A key factor in the high geopolitical risks associated with natural gas is the heavy concentration of reserves and supply infrastructure in a relatively small number of producing countries. There is a danger that shortsighted policies will enable these major gas suppliers to flood the EU markets with cheap gas in the short-term, giving them the control necessary to gradually price out smaller competitors and then begin raising prices on their own.

Political hurdles

Limited third-party access to domestic gas markets stands as another impediment to supply diversification. Those countries most resistant to deregulation in practice (France, Germany, and Italy) feature former monopoly national holding companies obstructing the path of new entrants to their markets, despite EU directives toward gas liberalization. Such policies allow very little customer choice in determining suppliers.

This situation may change during 2007, as and when compliance with the second EU gas directive is reviewed, but access to gas customers through monopoly owned pipeline networks remained difficult in France and Germany in 2006.

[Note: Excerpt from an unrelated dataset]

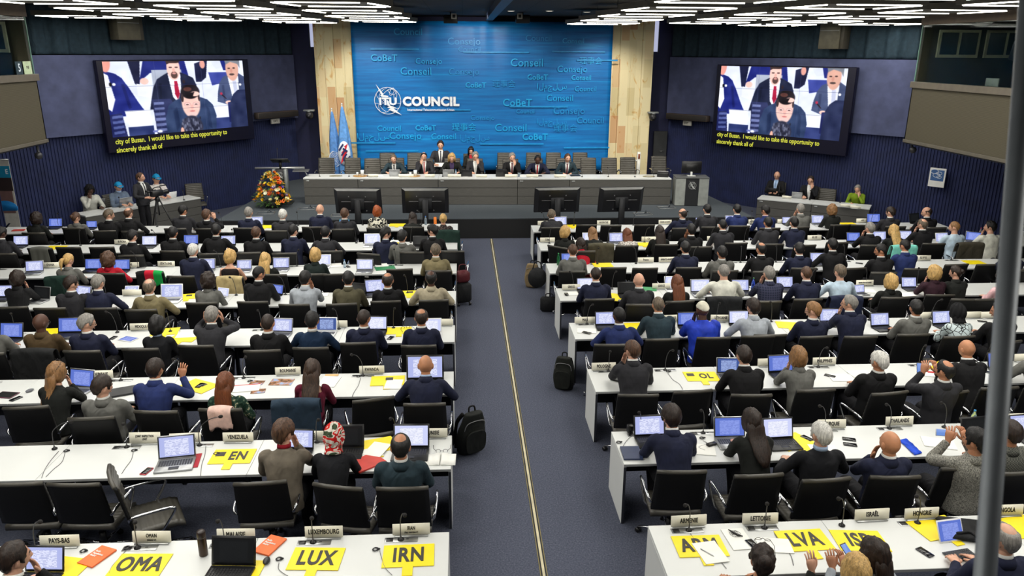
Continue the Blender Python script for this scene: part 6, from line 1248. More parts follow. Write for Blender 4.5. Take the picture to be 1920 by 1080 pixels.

Development plans in France call for more LNG receiving terminals, not to be controlled by Gaz de France (GdF) and Total (former monopoly holders). First development will likely occur at Le Havre and Le Verdon, but Dunkirk and St. Nazaire are also earmarked for future development.

French company, Poweo, and Austria’s Verbund are planning a 412-Mw combined cycle gas turbine at Le Havre to be fueled by gas from a new LNG terminal. GdF operated a 0.5 billion cu m/year LNG plant at Le Havre between 1965 and 1989, and this may be the site used. 4Gas, formerly PetroPlus of the Netherlands, started environmental impact assessment and safety case planning for Le Verdon in third-quarter 2006.

Political ends

EU leaders met in October 2006 with Russian Pres. Vladimir Putin in Helsinki to seek guarantees that Russia would not interrupt gas supplies for political reasons. The meetings insulted the intelligence of most gas consumers in the EU, showing the naiveté of EU politicians regarding global energy markets and monopolistic suppliers.

If Russia or a small group of countries succeeds in capturing the European gas market, it is likely that they will individually or as a cartel exercise that power to extract higher prices.

Russia wants to maintain the impression that it has no intention of exploiting a dominant gas supply position in Europe. Both history and recent events suggest otherwise.

Even if Germany fails to heed this risk, other EU countries will be more attentive and when Russia does threaten to close the pipeline valves on Germany it can be certain that its European partners will charge above-market prices for relief gas.

The UK’s recent experience remedying its winter gas shortages at a high price serves as a cautionary tale in this regard.